### Provided material

** BEGIN **

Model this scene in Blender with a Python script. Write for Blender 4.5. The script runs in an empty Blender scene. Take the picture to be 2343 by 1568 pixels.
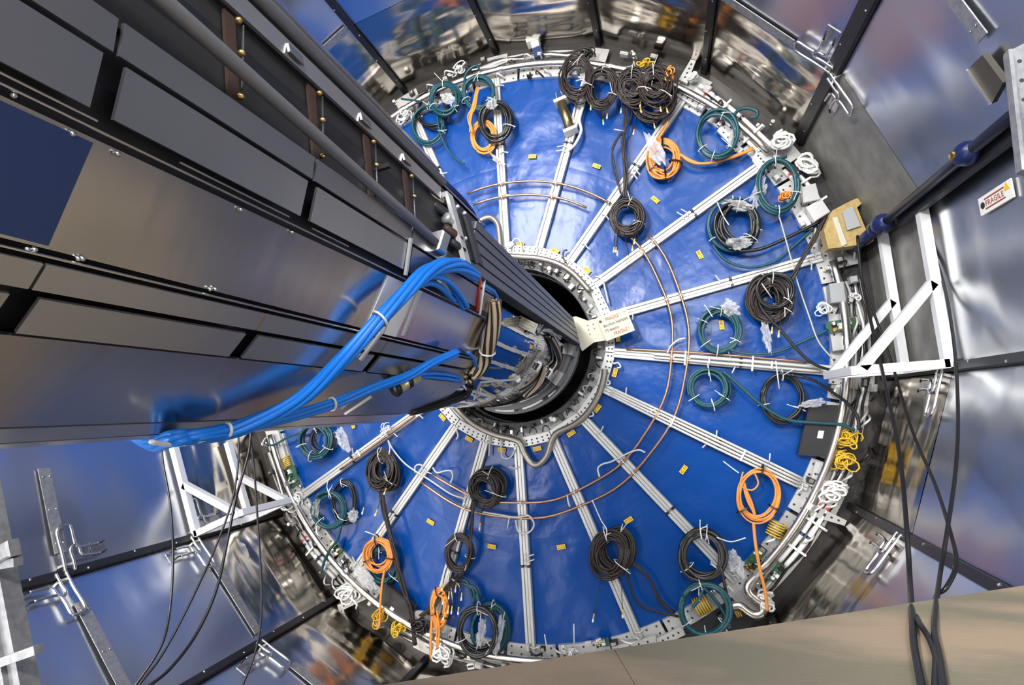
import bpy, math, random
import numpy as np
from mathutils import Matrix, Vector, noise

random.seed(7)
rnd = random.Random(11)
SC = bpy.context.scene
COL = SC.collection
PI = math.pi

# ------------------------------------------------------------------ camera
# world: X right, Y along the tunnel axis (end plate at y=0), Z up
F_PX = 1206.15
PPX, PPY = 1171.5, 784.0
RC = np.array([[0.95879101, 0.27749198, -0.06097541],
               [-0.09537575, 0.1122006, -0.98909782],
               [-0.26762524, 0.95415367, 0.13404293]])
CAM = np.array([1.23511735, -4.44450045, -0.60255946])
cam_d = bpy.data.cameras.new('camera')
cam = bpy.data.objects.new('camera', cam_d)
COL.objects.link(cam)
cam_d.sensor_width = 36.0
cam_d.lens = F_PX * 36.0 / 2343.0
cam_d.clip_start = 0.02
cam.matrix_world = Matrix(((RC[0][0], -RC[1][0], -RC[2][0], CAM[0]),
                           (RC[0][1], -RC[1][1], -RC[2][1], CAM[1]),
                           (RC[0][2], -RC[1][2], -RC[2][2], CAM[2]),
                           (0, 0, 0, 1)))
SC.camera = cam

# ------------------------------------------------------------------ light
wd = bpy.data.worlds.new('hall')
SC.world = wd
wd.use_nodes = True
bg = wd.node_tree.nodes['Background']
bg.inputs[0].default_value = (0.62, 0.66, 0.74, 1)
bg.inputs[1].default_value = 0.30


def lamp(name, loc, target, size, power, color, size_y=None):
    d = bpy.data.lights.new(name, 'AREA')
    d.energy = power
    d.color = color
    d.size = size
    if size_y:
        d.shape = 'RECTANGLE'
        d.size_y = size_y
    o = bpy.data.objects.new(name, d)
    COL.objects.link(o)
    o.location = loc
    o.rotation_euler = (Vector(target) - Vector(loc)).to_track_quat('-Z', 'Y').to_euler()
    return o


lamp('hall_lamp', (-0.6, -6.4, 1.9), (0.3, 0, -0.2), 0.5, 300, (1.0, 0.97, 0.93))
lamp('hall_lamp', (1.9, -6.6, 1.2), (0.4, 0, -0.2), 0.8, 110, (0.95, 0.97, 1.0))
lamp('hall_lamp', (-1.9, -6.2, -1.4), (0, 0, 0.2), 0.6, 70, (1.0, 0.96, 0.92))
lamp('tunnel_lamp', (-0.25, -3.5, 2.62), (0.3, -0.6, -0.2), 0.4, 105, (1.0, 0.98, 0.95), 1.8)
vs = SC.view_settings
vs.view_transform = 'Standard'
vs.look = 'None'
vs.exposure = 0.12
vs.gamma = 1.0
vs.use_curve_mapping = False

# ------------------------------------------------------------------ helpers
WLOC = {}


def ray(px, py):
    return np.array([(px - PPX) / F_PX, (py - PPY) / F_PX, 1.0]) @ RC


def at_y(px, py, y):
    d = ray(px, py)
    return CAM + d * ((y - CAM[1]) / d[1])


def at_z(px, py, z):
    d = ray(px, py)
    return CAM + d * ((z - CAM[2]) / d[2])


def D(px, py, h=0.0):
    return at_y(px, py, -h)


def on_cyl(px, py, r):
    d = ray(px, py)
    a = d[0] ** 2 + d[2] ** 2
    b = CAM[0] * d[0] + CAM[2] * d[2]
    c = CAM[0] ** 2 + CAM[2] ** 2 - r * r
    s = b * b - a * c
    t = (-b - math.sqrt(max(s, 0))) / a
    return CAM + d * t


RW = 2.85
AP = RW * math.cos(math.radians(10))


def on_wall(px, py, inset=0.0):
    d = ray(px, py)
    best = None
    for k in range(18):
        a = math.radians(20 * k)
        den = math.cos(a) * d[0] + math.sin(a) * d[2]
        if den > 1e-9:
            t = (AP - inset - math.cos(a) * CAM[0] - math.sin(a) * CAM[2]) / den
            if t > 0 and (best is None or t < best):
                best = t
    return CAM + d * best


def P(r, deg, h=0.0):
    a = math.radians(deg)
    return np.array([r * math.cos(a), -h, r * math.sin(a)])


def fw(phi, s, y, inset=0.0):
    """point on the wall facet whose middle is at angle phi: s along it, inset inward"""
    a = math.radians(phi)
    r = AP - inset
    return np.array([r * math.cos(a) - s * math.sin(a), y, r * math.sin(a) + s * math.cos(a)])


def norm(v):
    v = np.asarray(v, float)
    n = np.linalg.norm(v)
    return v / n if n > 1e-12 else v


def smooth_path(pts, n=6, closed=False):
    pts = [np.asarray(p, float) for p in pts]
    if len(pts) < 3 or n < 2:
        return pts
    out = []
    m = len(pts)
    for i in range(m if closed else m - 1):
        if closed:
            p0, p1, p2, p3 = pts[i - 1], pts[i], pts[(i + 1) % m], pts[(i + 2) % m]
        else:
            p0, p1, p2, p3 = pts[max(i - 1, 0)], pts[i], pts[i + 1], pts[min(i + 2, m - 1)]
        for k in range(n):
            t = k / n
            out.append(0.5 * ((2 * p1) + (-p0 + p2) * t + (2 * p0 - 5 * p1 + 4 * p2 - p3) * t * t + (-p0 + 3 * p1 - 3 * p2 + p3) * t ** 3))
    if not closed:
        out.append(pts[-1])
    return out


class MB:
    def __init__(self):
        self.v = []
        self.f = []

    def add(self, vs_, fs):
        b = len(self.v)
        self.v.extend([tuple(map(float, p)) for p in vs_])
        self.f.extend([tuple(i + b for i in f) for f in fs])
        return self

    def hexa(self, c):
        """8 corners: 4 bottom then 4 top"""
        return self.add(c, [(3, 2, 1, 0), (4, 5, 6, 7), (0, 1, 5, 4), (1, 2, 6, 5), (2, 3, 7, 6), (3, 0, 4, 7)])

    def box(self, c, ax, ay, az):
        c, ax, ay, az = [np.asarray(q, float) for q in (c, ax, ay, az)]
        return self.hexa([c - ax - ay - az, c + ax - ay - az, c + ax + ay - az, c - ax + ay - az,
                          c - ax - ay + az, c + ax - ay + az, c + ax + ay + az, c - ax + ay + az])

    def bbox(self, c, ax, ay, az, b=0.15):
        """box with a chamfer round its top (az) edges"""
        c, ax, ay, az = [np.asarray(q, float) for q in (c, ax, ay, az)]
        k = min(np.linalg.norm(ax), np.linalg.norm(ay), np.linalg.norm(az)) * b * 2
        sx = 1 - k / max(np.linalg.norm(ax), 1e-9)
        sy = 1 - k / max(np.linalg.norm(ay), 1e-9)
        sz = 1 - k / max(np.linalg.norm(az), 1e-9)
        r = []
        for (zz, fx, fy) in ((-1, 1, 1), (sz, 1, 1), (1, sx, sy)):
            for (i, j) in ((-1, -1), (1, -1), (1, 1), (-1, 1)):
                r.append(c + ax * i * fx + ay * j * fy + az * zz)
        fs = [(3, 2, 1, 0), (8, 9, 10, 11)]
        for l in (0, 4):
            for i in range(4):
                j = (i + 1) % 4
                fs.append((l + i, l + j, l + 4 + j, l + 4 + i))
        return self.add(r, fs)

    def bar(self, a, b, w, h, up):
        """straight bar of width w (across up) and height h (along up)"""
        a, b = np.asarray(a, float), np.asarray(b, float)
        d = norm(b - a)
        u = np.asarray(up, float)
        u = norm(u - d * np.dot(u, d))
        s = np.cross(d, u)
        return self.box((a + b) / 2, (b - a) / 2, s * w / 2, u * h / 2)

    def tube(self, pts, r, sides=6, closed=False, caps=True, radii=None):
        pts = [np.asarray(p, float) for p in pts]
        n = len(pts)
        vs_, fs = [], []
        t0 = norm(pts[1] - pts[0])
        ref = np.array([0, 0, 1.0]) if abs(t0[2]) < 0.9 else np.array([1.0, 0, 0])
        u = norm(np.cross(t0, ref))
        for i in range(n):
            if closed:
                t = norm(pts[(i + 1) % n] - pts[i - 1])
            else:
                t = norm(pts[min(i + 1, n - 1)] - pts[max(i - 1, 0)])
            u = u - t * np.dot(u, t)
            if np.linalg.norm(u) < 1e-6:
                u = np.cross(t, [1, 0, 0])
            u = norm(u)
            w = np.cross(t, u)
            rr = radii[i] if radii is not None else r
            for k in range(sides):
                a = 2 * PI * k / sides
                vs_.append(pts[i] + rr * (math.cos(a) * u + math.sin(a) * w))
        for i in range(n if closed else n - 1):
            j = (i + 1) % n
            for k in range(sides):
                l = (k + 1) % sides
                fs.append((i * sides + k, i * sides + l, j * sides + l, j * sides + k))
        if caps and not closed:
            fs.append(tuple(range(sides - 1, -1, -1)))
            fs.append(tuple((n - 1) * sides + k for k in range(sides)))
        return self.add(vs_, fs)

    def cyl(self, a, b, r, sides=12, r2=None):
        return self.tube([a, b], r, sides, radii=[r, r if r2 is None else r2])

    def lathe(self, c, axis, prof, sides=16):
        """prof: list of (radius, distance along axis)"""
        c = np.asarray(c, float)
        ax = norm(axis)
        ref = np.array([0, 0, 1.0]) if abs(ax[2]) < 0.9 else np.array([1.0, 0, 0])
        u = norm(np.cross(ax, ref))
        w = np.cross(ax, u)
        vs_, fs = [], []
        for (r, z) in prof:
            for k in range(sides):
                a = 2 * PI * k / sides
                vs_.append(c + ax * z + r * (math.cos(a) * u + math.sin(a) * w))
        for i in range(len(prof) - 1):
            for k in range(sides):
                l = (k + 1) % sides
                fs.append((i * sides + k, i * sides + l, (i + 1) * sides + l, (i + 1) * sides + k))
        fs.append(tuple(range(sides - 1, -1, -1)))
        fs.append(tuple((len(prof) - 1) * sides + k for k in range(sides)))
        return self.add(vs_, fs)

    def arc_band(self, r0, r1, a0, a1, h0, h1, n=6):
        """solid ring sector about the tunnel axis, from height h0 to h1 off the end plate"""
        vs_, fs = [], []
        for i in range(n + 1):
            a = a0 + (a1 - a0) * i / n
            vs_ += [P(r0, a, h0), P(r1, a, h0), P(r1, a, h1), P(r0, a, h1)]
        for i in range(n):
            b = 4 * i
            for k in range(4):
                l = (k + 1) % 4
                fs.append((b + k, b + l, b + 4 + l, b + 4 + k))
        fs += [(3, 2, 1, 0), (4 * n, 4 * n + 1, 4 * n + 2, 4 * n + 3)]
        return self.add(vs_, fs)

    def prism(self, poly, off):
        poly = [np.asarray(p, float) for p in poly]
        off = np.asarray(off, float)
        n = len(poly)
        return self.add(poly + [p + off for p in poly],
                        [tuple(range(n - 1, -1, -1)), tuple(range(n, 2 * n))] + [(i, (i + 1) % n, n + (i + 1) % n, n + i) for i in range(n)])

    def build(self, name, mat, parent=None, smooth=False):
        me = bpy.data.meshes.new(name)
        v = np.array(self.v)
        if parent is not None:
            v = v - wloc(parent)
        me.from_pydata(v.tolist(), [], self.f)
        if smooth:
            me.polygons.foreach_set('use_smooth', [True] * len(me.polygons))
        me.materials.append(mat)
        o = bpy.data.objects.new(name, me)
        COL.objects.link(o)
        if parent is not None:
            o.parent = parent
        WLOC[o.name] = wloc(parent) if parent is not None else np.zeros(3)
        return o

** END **

### Work instructions
Return only the lines running from the top of the data to the line that holds "PI = math.pi". Include both of those lines, but skip the pictures.

### Answer to the exercise
Model this scene in Blender with a Python script. Write for Blender 4.5. The script runs in an empty Blender scene. Take the picture to be 2343 by 1568 pixels.
import bpy, math, random
import numpy as np
from mathutils import Matrix, Vector, noise

random.seed(7)
rnd = random.Random(11)
SC = bpy.context.scene
COL = SC.collection
PI = math.pi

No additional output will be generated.